Level Design: Concept, Theory, Practice Part 3 – Immersion

The ability of human’s to suspend their disbelief and become immersed in a non real situation can be used within the arts to create an emotionally effecting piece. The audience, in their participation in the art piece, give permission to the artist to manipulate them,  in a benign way.

Audiences will better accept a games rules when they are immeresed in the world and belive what is going on. Players should want to belive in a game’s world, and want to spend time in it. This can be done in both a postiive and negitive way, by providing a beautiful environment or a nightmarish landscape.


The idea of flow comes from Mihaly Csikzentmihali’s studies on happiness. The state of flow is what Csikzentmihali calls optimal experiences. When in a flow state, 8 elements of enjoyment come into play. These are:
The activity is challenging and requires skill, it requires full concentration, it provides clear goals, the person is removed from the worries of everyday life, it provides a sence of control, the idea of being separate from the world is lost and time is transformed (hours feel like minutes ect.)

“Concentration is so intense that there is no attension left over to think about anything irrelevant, or to worry about problems. Self-consciousness dissapears and the sense of time becomes distorted.” – from Flow: The Psycology of Optimal Experience.
Find a meditation similar quote on this.

Flow state supposedly comes from an optimal in between challenge and skill, however I’ve been in a flow state with games that have no challenge at all.

An immersed player is a happy player, and one who will be more receptive to what the game has to offer. The best way to engage a player at the start of a game is figure out what they want from the game, and provide that. This is why many games have you start the game overpowered, but then lose that power.

Temporal Grounding

A good way to anchor players into an experience is though use of temporal grounding. This is when an area appears natural because it possesses older architecture, wear and tear of natural foliage. References to the past or personal histories also make good temporal grounding. A good example of this is found in the original star wars trilogy – it is a “used future”, where the future has a past becuase props are smudged and preused. This is an important concept int vfx for film, as it helps integrate the CGI into the real film.

Game Logic

When crafting this immersion, the designer has to be aware that the game must follow logic and be consistent to keep player’s belief. This doesn’t have to be real world logic, as long as the game has its own internal logic. An example is the belief in magic and elves in Tolkien’s world, which would seem ridiculous in real life, just as Gandalf pulling out a handgun would seem ridiculous in Tolkien’s world.

Some of the easiest mistakes to make with game logic consistency are things like invisible walls, cheating AI and deus ex machina events. Personally, one thing I find is that you gun down loads of nameless baddies, but when a main character dies, its all drama. Death and Perma death are different.

Ambiance and Atmospherics

Immeriveness should be considered at the start when designing a level, and ambience and atmostphics are part of this. Ambience is a mood generator, that is linked heavily to an envrionment. The audio and visuals of rain are a good example of this. In a game, sound, lighting, particles, props and foliage can all be part of this.

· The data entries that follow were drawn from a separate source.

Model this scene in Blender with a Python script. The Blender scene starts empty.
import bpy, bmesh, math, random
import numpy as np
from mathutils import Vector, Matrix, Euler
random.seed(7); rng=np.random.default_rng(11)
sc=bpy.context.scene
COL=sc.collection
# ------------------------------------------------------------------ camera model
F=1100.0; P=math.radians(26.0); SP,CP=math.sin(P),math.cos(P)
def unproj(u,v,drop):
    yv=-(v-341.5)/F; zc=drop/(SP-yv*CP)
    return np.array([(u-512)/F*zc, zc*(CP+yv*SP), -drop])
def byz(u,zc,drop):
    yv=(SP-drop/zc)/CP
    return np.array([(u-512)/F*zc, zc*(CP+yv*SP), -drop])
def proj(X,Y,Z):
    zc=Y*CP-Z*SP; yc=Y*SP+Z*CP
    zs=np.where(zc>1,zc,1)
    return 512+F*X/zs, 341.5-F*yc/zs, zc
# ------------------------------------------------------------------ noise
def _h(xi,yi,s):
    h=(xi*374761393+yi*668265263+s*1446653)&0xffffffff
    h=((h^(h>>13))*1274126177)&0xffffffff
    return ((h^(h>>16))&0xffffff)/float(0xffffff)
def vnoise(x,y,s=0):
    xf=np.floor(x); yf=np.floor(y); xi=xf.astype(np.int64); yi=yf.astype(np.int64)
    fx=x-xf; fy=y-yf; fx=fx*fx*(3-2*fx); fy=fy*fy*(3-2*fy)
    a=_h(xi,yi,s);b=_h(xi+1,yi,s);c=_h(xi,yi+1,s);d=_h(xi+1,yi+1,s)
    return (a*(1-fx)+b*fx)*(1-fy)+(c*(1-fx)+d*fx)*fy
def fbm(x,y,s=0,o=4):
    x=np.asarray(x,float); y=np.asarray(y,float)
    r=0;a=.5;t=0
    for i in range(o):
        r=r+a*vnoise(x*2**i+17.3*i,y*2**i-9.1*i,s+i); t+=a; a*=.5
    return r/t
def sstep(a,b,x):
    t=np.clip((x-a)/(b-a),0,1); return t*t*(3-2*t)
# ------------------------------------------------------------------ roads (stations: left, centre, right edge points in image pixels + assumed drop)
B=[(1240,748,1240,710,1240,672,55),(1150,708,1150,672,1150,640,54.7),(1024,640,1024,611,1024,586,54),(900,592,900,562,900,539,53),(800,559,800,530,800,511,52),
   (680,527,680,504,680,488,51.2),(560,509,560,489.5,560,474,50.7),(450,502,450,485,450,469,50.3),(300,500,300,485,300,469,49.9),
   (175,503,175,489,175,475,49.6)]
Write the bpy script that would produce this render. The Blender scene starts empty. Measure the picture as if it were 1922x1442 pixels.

To induce ambiance, lighting must come from believable sources and reflect the time of day and space.

“An easy way to add to the natural ambiance of an environments is by logical and consistent use of particle effects” The best use of particles goes beyond decoration and is used to suggests things about the environment, like in Bioshock. They can also cement the reality of props – a train that emits steam, smoke and sparks is more believable than one without.

Props can be used  for strategy, ambience, interactivity or symbolism. The player will feel something is off if there are no props – props exist to make a world seem populated, real, used. What someone keeps in their office for example, says a lot about them.

Including flora and fauna can add a naural feel that suggests a whole ecosystem at work. Adding elements that appear to not take notice of the player establishes the level as part of a real world, that the player is not the center of. Maybe this is why Proteus works so well.

Atmosphere is slightly different from ambiance. Though it is used for the same reason, it is often in addition to natural elements. Soundtrack style music is a very good example of this. Narration and cutscenes can also add atmosphere.

Atmospheric lighting is a very effective technique. It differs from ambient lighting, in that it seeks to provide drama or emotion rather than heighten the believeability of a scene. This is found a lot in theater.